1568 – April 03, 1645

Emilia Lanier (also spelled Aemilia (or Amelia) Lanyer) (1569–1645), née Bassano, was a British poet in the early modern English era. She was the first Englishwoman to assert herself as a professional poet through her single volume of poems, Salve Deus Rex Judaeorum (1611).
Born Aemilia Bassano, Lanier was a member of the minor gentry through her father's appointment as a royal musician. She was further educated in the household of Susan Bertie, Countess of Kent. After her parent's death, Lanier was the mistress of Henry Carey, 1st Baron Hunsdon, first cousin of Elizabeth I of England. In 1592, she became pregnant by Carey and was subsequently married to court musician Alfonso Lanier, her cousin. She had two children, but only one survived into adulthood.

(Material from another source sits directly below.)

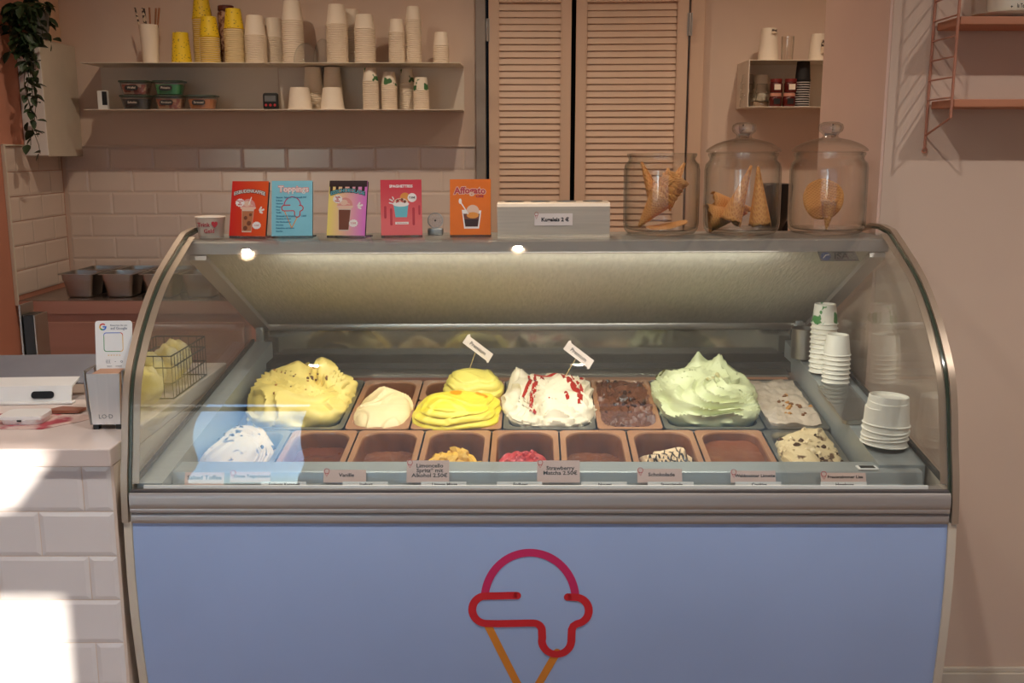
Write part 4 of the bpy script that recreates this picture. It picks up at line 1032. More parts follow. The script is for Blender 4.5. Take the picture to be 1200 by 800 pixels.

Lanier was often forgotten for centuries, but scholarship about her work has increased dramatically in recent decades. She is now remembered for her contributions to English literature through her groundbreaking publishing of Salve Deus Rex Judaeorum. She is also noted as one of the first feminist writers in England as well as the potential "dark lady" of Shakespearean myth. Lanier's story has recently been reimagined in a new play by Morgan Lloyd Malcolm titled Emilia; the production was first staged at Shakespeare's Globe Theatre on 10 August 2018.